The first episode is set in the Wild West and begins with the sublime art of the Hudson River School, whose 19th-century evocations of the vastness of America did so much to fuel the myth of the promised land. Another huge influence was the mysterious rock art of the Native Americans, which set a stirring precedent for non-naturalistic painting. The film culminates in a celebration of Jackson Pollock, born in Cody, Wyoming, who arrived in New York wearing a Stetson and cowboy boots, and whose famous drip paintings were influenced heavily by both the moods of the American West and the example of Native American artists.

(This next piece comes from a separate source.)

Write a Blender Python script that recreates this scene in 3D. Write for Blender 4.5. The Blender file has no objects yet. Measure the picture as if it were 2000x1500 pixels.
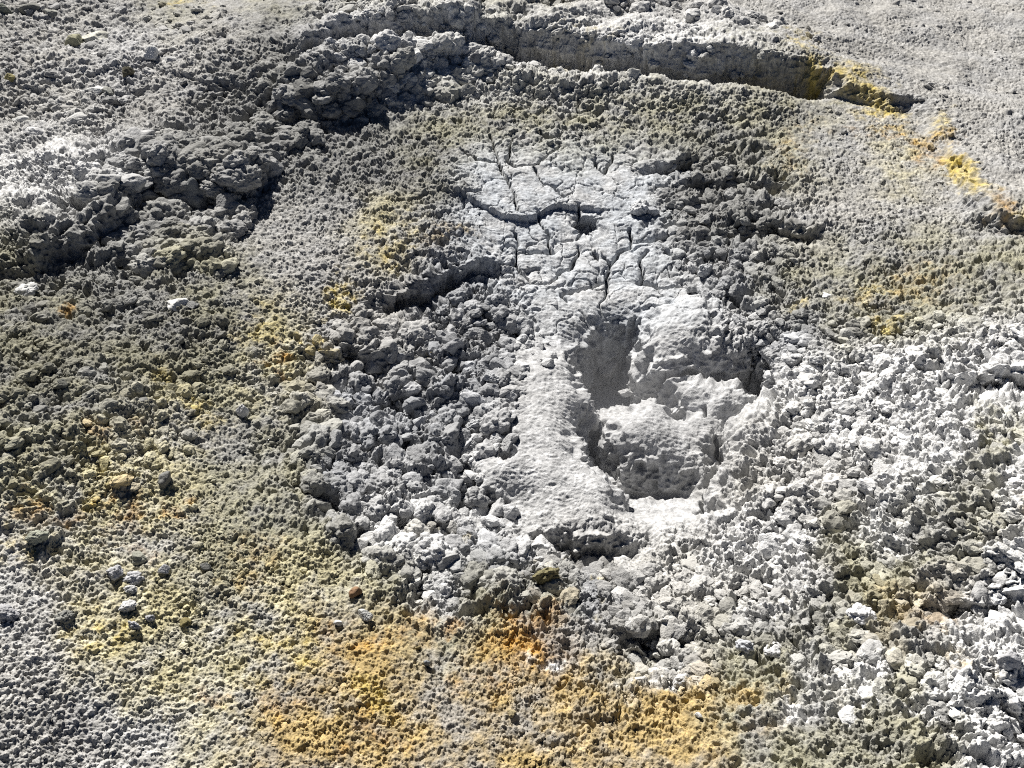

This episode is set in the American metropolis - the soaring new cities of the East Coast with their futuristic skylines and lofty skyscrapers. But instead of looking up at the futuristic towers, Waldemar Januszczak explores the squalid boxing rings painted by George Bellows, Reginald Mash's decadent awaydays on Coney Island and the crazy escape into theosophy and abstraction mounted by Thomas Wilfred. The film culminates in the harsh immigrant experience of Ellis Island and the profound impact that rootlessness had on the art of Mark Rothko.
This episode looks at America's most controversial cultural territory - the interstitial America of small towns and trailer parks. As his road trip takes him from Iowa to Tennessee, Waldemar Januszczak discovers how this much-maligned territory had an immensely beneficial impact on American art. From the Regionalist brilliance of Grant Wood to the small-town alienation of Edward Hopper to the spooky Dust Bowl symbolism of Alexandre Hogue, interstitial America inspired much that was great. The film culminates in the brilliant assemblages of David Smith, the leading sculptor of abstract expressionism.